## Begin MATERIAL PROVIDED

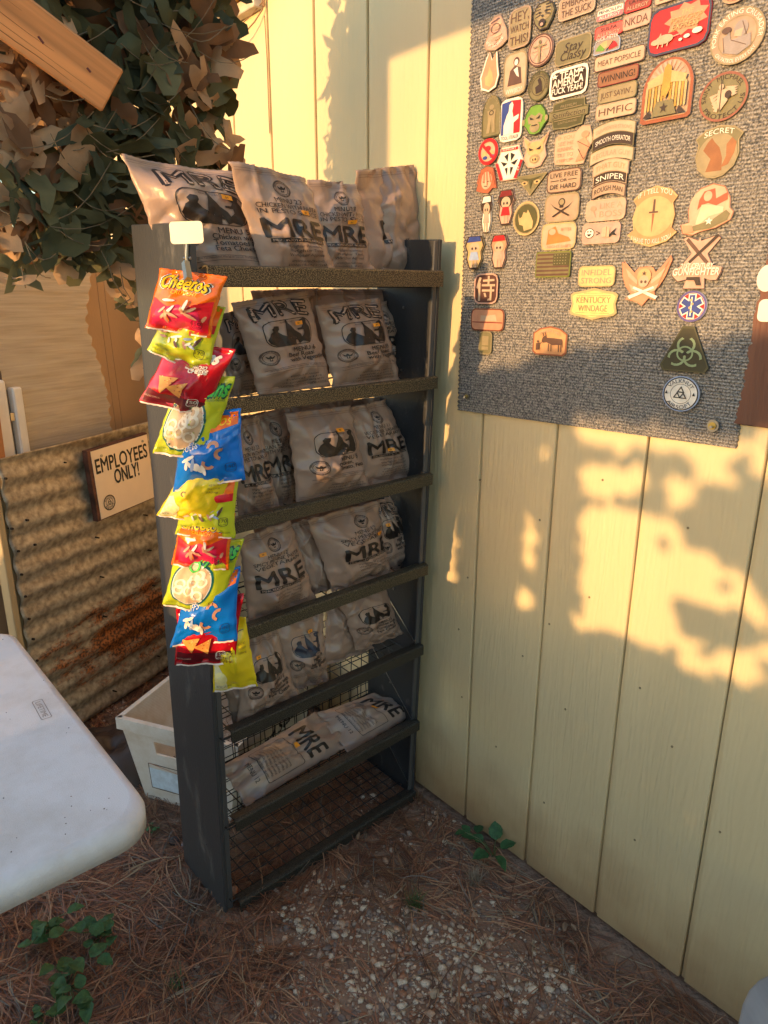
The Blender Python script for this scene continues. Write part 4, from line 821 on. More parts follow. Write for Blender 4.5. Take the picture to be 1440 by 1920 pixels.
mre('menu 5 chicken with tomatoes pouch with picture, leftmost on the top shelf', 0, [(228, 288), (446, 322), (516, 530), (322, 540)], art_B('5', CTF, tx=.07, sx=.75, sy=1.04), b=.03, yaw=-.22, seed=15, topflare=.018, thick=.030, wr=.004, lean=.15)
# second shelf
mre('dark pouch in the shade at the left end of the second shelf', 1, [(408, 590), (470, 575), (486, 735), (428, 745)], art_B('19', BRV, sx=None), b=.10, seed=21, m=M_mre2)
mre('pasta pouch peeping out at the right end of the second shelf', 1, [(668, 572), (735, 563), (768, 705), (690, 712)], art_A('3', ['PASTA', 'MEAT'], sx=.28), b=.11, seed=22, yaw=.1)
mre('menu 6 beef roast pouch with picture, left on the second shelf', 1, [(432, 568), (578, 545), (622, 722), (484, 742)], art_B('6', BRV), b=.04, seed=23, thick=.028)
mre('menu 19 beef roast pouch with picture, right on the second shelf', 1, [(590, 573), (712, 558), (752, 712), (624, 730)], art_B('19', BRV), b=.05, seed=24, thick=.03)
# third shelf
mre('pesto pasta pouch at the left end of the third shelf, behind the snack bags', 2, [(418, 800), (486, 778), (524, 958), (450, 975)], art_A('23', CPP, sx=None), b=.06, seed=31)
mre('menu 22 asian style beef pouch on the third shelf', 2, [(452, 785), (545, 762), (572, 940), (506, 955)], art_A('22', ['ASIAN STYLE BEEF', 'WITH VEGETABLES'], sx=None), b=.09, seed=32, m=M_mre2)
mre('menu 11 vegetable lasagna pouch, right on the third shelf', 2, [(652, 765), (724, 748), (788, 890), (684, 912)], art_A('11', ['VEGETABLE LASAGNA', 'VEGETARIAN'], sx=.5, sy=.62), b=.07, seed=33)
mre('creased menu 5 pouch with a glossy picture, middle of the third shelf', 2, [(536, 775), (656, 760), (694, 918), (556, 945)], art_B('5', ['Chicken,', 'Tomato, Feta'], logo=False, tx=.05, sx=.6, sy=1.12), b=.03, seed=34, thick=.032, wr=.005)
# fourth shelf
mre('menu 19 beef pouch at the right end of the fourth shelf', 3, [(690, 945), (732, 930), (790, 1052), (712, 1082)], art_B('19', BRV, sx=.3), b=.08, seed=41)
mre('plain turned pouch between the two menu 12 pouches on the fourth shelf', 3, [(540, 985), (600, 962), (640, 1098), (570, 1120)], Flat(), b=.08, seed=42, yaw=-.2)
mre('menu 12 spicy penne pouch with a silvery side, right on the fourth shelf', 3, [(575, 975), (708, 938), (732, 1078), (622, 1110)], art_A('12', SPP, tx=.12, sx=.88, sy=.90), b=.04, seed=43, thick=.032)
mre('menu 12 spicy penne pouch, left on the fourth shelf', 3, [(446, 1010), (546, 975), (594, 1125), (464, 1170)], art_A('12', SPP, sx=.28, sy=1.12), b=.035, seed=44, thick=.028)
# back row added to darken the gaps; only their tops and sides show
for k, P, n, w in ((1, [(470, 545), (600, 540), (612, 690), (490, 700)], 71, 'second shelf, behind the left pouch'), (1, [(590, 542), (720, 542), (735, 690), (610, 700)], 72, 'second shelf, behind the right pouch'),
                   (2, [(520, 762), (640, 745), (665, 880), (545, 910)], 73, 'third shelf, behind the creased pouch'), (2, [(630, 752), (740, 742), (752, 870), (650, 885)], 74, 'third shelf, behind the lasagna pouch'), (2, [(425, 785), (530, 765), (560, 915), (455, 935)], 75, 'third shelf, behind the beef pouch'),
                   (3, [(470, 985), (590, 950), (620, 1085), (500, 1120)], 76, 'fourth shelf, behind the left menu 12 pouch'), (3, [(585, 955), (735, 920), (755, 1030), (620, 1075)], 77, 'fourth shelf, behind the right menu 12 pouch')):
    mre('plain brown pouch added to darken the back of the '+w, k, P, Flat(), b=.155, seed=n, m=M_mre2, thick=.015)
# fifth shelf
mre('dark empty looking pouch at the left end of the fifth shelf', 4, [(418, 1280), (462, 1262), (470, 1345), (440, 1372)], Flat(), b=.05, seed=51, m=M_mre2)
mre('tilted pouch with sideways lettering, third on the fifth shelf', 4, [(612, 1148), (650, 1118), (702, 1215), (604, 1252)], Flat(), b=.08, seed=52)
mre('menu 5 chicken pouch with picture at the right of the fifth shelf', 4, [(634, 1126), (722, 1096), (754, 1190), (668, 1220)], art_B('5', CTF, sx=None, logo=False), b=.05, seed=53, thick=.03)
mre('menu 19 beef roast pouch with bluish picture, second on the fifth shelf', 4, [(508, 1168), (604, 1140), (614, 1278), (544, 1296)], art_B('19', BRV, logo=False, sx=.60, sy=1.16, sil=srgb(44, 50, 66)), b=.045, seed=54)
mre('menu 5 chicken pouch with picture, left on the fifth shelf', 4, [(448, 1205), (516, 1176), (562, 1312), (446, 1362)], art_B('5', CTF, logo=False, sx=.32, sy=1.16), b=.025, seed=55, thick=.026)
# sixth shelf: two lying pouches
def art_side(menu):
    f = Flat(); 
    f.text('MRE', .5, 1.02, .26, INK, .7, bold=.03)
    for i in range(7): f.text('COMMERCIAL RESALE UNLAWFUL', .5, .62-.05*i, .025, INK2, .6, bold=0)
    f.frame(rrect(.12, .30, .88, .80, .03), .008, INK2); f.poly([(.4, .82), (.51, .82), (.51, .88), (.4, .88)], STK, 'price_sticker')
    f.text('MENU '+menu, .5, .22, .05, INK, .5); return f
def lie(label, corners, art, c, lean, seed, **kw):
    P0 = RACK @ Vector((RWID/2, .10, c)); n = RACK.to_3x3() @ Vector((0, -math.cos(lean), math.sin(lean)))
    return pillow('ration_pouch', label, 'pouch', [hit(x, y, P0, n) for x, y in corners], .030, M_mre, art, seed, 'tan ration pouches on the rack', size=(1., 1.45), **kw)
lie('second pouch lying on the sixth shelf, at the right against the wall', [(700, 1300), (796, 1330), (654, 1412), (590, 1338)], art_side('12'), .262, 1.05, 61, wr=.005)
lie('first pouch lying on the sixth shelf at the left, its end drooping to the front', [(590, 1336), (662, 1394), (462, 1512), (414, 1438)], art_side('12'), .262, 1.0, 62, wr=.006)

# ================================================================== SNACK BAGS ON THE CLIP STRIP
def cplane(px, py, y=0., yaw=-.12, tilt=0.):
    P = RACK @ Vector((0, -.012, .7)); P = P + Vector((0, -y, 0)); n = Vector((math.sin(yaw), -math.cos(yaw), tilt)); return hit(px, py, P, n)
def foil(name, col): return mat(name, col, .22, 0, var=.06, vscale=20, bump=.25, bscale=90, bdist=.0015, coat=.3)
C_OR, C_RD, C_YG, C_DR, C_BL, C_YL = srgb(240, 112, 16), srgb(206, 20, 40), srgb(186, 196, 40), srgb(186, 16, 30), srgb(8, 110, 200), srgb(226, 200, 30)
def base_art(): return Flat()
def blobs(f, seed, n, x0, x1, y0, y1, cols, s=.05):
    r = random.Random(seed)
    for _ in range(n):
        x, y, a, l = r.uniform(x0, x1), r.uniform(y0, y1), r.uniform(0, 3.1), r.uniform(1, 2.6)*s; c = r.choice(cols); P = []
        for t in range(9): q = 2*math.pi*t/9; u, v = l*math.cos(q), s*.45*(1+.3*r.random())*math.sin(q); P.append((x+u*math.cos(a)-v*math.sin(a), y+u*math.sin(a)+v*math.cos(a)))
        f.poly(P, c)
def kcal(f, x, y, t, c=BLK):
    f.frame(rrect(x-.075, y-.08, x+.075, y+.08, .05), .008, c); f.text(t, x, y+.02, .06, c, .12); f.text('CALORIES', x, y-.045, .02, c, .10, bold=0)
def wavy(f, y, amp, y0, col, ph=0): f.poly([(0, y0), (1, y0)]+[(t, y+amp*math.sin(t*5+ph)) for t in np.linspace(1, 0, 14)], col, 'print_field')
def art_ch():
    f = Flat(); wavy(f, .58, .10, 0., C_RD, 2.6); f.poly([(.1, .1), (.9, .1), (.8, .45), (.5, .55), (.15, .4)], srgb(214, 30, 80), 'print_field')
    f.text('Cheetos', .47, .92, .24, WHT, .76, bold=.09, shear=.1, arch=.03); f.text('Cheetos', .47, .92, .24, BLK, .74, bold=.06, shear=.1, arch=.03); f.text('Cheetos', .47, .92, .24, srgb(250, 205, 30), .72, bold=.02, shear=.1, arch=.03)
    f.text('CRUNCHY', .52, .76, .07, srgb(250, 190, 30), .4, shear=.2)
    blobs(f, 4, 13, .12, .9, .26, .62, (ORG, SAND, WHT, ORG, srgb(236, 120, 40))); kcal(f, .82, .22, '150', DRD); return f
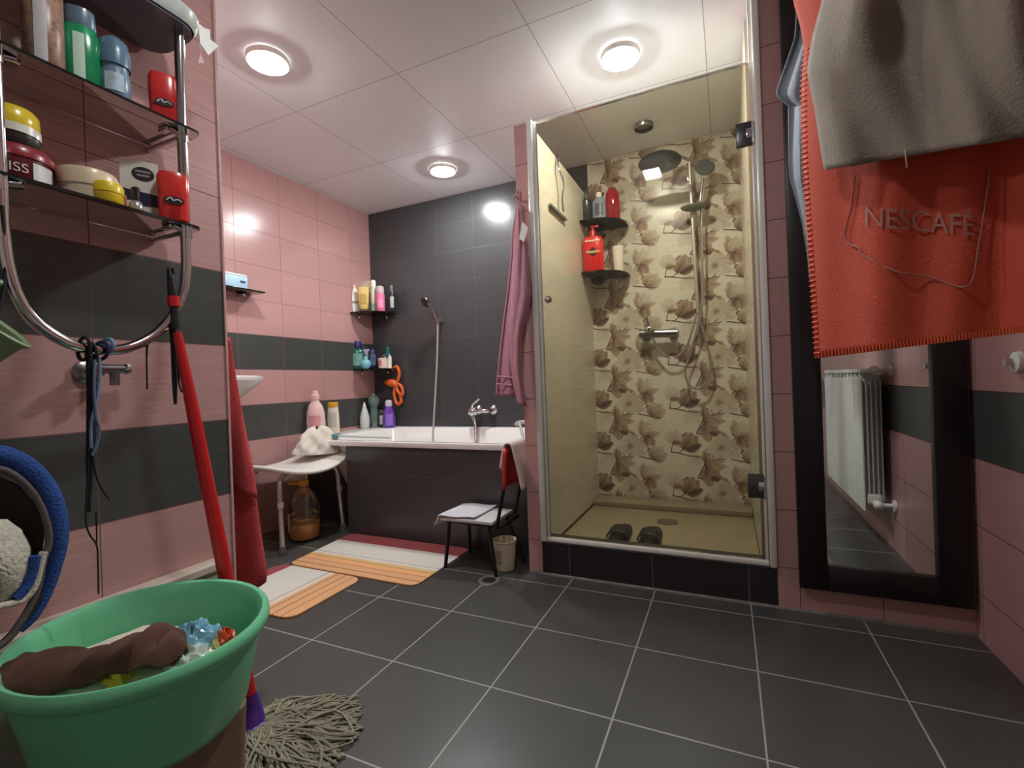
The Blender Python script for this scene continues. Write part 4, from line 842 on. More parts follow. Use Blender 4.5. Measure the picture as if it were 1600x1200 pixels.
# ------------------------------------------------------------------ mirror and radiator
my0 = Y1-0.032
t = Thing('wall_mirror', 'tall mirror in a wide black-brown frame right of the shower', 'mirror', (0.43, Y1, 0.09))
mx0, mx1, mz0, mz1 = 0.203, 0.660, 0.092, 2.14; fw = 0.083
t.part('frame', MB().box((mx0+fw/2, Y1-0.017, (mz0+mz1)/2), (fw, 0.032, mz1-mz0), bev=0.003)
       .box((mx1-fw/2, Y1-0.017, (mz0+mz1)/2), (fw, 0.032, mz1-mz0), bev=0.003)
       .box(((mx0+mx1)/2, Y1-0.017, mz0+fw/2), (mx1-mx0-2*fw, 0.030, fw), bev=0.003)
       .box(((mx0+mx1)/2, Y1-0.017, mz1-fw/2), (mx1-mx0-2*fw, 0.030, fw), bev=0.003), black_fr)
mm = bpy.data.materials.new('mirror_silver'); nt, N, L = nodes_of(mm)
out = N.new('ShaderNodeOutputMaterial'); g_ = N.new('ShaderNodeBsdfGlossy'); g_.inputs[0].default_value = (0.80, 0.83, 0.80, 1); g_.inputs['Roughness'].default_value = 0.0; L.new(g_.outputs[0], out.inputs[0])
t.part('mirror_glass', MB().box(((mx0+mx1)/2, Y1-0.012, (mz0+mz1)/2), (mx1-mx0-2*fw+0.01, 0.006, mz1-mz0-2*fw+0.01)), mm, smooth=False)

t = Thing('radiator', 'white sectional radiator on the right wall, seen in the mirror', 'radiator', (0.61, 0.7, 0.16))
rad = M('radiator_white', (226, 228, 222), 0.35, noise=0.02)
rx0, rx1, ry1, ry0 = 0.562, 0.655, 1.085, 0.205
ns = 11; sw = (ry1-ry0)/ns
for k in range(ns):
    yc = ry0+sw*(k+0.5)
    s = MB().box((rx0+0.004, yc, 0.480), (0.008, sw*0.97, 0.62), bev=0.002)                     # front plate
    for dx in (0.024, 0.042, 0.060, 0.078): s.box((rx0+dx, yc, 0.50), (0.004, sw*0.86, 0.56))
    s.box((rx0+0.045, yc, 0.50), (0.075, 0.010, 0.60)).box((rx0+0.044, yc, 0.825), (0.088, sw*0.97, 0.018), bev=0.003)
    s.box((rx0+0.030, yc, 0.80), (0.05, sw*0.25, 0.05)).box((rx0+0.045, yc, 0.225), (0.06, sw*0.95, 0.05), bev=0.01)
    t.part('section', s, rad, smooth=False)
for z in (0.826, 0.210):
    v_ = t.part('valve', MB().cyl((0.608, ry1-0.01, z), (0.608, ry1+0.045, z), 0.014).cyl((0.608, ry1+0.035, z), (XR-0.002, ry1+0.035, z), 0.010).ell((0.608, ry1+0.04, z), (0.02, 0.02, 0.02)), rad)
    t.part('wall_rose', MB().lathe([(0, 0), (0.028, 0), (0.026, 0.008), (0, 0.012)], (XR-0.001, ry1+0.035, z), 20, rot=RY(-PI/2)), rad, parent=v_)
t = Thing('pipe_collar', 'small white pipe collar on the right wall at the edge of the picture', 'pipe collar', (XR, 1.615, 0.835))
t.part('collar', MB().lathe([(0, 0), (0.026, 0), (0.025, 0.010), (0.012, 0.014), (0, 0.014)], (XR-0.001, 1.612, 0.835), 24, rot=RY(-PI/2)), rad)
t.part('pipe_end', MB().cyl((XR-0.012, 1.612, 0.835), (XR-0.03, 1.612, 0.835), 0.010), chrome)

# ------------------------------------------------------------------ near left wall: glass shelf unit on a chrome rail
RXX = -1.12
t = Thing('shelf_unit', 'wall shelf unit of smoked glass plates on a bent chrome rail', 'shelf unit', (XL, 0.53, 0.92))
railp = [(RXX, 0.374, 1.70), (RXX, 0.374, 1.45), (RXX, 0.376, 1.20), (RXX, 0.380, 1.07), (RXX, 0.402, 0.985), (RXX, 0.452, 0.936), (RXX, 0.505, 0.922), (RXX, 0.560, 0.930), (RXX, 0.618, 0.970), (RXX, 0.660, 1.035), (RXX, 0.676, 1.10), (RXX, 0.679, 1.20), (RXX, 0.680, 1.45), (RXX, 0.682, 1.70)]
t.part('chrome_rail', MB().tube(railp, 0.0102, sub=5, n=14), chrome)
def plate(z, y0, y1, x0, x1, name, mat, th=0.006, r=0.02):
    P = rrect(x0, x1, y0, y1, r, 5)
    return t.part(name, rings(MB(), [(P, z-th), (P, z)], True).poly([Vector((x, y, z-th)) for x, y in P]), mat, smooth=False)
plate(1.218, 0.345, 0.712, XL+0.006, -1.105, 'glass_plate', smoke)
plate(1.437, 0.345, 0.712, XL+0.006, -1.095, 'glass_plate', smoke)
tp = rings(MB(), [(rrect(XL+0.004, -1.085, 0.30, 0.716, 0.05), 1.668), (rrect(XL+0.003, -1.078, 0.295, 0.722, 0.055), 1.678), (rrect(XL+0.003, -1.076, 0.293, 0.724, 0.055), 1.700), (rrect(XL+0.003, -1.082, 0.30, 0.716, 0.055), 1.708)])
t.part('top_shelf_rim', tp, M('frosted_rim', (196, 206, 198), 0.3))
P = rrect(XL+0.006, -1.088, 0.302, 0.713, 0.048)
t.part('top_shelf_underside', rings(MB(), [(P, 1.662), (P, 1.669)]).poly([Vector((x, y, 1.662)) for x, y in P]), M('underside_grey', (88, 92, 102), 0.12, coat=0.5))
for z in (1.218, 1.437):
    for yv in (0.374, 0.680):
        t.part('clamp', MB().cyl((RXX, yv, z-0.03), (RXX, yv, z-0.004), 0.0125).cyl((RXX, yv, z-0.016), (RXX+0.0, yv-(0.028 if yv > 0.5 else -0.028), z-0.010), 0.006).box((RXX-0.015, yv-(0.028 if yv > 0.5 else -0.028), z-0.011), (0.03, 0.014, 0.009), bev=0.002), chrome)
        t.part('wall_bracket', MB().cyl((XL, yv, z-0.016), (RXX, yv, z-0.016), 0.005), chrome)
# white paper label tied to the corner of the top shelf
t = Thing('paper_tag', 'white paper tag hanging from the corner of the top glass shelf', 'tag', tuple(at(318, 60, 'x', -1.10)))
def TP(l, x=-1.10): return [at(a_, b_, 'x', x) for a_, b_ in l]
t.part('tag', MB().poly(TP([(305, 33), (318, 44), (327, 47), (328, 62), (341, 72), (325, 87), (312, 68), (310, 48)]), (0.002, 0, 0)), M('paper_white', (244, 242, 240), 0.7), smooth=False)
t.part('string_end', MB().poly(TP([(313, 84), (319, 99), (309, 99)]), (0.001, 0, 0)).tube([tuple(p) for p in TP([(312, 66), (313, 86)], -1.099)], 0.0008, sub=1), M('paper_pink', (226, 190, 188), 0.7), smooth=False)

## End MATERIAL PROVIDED

In the entries above, find the line that contains "# second shelf", then repeat exactly every line from the first one through that line, with no pictures.

» COMPLETE RESPONSE:
The Blender Python script for this scene continues. Write part 4, from line 821 on. More parts follow. Write for Blender 4.5. Take the picture to be 1440 by 1920 pixels.
mre('menu 5 chicken with tomatoes pouch with picture, leftmost on the top shelf', 0, [(228, 288), (446, 322), (516, 530), (322, 540)], art_B('5', CTF, tx=.07, sx=.75, sy=1.04), b=.03, yaw=-.22, seed=15, topflare=.018, thick=.030, wr=.004, lean=.15)
# second shelf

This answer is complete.